Rural Social Innovations as Co-empowerment
Last November I participated at the SIMRA Course on Social Innovations in (Marginalized) Rural Areas at IAMZ-CIHEAM (Zaragoza). 34 professionals and 13 lecturers from across Europe and the East and South Mediterranean we learnt and debated out of a large number of initiatives flagged as Rural Social Innovations (RSI), and all the knowledge generated by SIMRA, soon on the worth visiting SIMRA project website; an on-line course will be also openly available by next February.
A long week course that ends in high momentum must have had great contents and debates: concepts and definitions, case studies, group exercises, participation methodologies, adaptive management of SI, and a enlightening SIMRA Evaluation framework for Social Innovation synthesized in this video, to which I will dedicate a future post, considering its high interest and value.

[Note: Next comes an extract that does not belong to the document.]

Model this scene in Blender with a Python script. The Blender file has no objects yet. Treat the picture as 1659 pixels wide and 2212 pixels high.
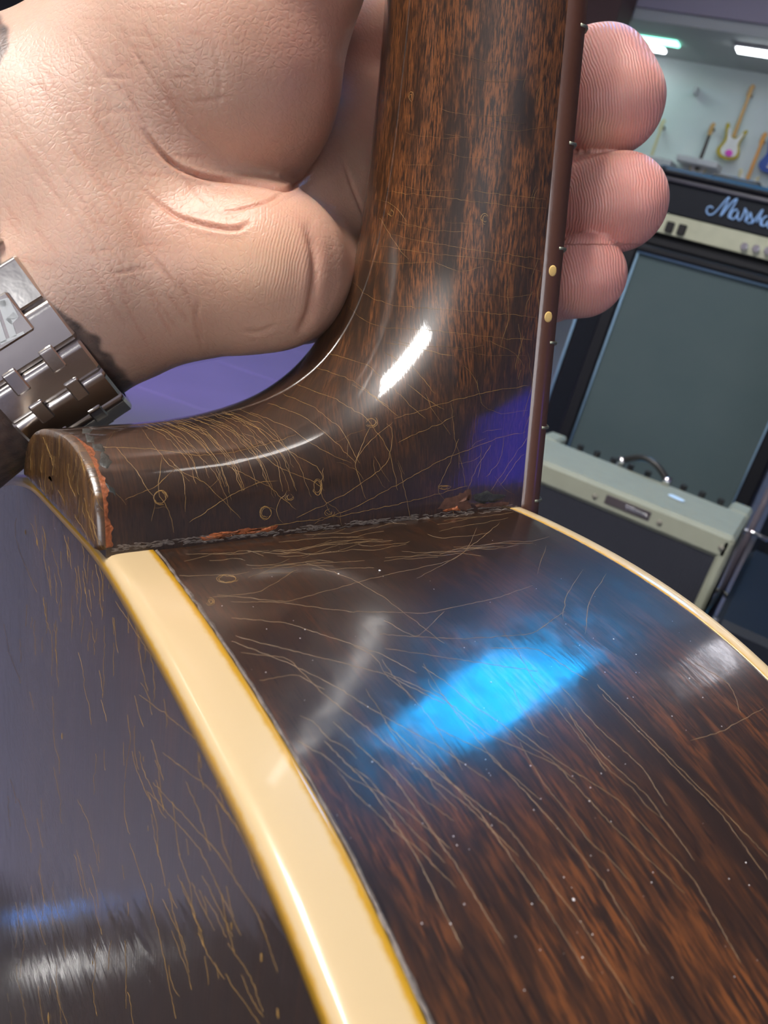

I did acquire many useful learnings at this course, and I am eager to apply them to new collaborations and networking; and a central idea that emerged for me after a week is “co-empowerment”, a process that I would define as the joint development of ideas, methodologies and strengths –that is, altogether, social learning- within a group of so-called “rural social innovation coaches” as we all have learnt to become after this course. Thanks to co-empowerment, our learnings of SIMRA can now spread across a vast geography of dispersed rural areas in Europe and the Mediterranean, and hopefully continue co- empowering existing and to-be innovators in villages and landscapes across. This is, after all, the power of networking, so essential for projects, communities and for life. Shall we start networking rural social innovation together?
P.S. Thank you to Elena Gorriz (EFI) for sharing the concept of “Rural Social Innovation Coaches” during the course evaluation.